Bob Dylan–“Nobody ‘Cept You”
I don’t know, I’m sorry. I’m always freaking out about one Dylan song or another, and at the moment, it’s this one, an outtake from the Planet Waves sessions that’s better than pretty much everything on Planet Waves. There’s some really great, playful guitar work by Robbie Robertson, and while there’s no shortage of the clunky, predictable lyrics that pop up all over the rest of the album, there’s a particularly thrilling passage at the end when Dylan, voice slowly growing angrier and almost flustered, sings, “Everybody wants my attention, everybody got something to sell/Except you, yeah you/I’m in love
with you.”

Below, a not actually so great acoustic version from a 1974 tour. But really, you'll want to track down the version on The Bootleg Series Volume 1-3.

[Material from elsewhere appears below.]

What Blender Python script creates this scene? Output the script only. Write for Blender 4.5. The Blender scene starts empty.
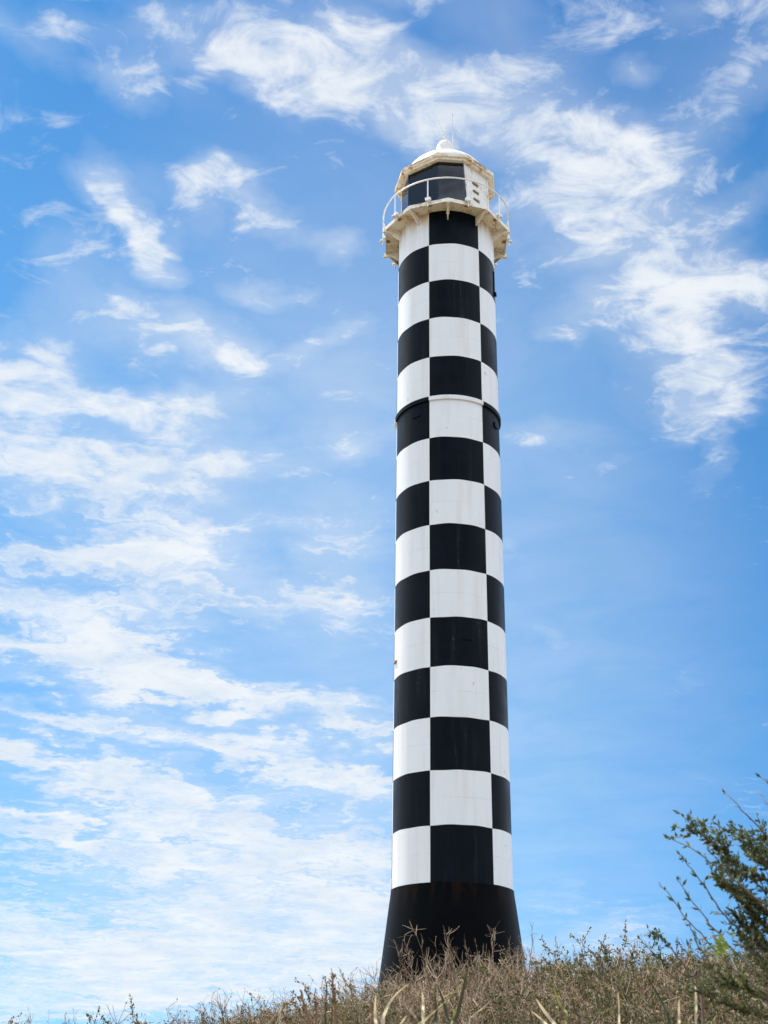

Record Store Day, Black Friday Edition
I’ve got to be honest: I’m not terribly excited about anything being released, but I still recommend you go spend some time and money at your local independent record store the day after Thanksgiving, while everyone else is out buying giant TVs at Best Buy or whatever. And, who am I kidding? I really want the Craig Finn 7”. And, sure, I could deal with a hand-numbered box set of four Dylan 7”s. And maybe the 40th anniversary edition of John Lennon’s Imagine.

And here's Craig Finn's debut as a solo artist, "Honolulu Blues," being released on Record Store Day.

Phil Cordell
“Red Lady”
I know almost nothing about Phil Cordell, a British musician who died in 2007 at the age of 59, but I do know that before he achieved considerable success in Germany when he released a super-weird instrumental album as Dan the Banjo Man, he released a more traditional 1969 solo album, the title-track from which is a delectable little slice of psych-pop called “Red Lady.” Track it down, then dive into Dan the Banjo Man.

"Red Lady"

And "Dan the Banjo Man"

Cloud Nothings
“No Future No Past”
I don’t know why, since their new photo features four distinct human beings, everyone still always talks about Cloud Nothings like it’s solely the work of Cleveland native Dylan Baldi, especially since “his” most recent output sounds very much like the work of a full band. Cloud Nothings recorded their new album, Attack on Memory (out January 24th) with Steve Albini, and opener “No Future No Past” offers a glimpse of a band that has left behind any signs of lo-fi, in favor of the direct and ruthless attack Albini is known for.

This Totally Failed Double Entendre on the New Rihanna Album
I haven’t been able to get all the way through Rihanna’s new album because I’m a fucking grown-up, but I will acknowledge that I did laugh out loud when I heard her sing the lines “Suck my cockiness, lick my persuasion” during “Cockiness (Love It),” because, like, yes, those two words do sort of sound like body parts one might want sucked or licked, but that shit still doesn’t make any sense at all.

The Ramones–“Merry Christmas (I Don’t Want To Fight Tonight)”
Now would be a good time to start getting your Christmas music playlists in order, you know.

NB: I went to high school in Mineola, the town mentioned at the beginning of the video.